What would Sessions’ ouster mean for immigration?

President Trump’s latest attack on Jeff Sessions is perhaps his most stupid. Here is what Trump told the Wall Street Journal:

When they say he endorsed me, I went to Alabama. I had 40,000 people. He was a senator from Alabama. I won the state by a lot, massive numbers. A lot of the states I won by massive numbers. But he was a senator, he looks at 40,000 people and he probably says, ’What do I have to lose?’ And he endorsed me.

So it’s not like a great loyal thing about the endorsement. But I’m very disappointed in Jeff Sessions.

Trump’s statement is self-refuting. He had big crowds almost everywhere he went and, as he boasts, won “a lot of states by massive numbers.” Yet, Sessions was the only Senator to endorse him early.

Moreover, Sessions’ seat is safe. “Massive numbers” or not, Sessions didn’t need Trump.

Trump reportedly is looking for a new Attorney General. The same reports say he has asked advisers how hardcore conservatives will react to Sessions’ dismissal. This concern may cause him to lean towards selecting a strong conservative replacement for Sessions.

That makes sense. But if Trump is concerned about hardcore conservatives, he and his team need to focus not just on conservatism, but also on immigration. The conservatives I know who are most upset about the prospect of Sessions’ removal fear that Trump will replace him with a soft-liner on immigration. They don’t trust Trump on immigration anymore, and they trust the New Yorkers who increasingly surround him even less.

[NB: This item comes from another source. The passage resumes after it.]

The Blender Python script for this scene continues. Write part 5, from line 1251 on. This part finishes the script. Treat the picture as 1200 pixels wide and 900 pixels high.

They see Sessions as a bulwark against the immigration squishes. (I see him, in addition, as a bulwark against leniency for criminals, another attitude with potential appeal to the president and his non-conservative associates.)

There’s irony here. In my opinion, Sessions endorsed Trump, not because of those “massive numbers,” but primarily because Trump took the strongest, most nationalistic line against immigration. Now, Sessions’ demise could usher in a new softness on immigration under Trump.

If Sessions falls, and I hope he will not, the hardcore conservatives I know will want a replacement who has consistently taken a line on immigration similar to that of Jeff Sessions. And they will want the replacement to continue the strong enforcement policies Sessions has instituted.

But even if they get this, the bad taste will linger. Moreover, a new AG will not be confirmed for quite some time. Without the leadership of a strong, Senate-confirmed AG, it’s likely that immigration enforcement will falter.

To the delight, perhaps, of some of the New Yorkers who have the president’s ear.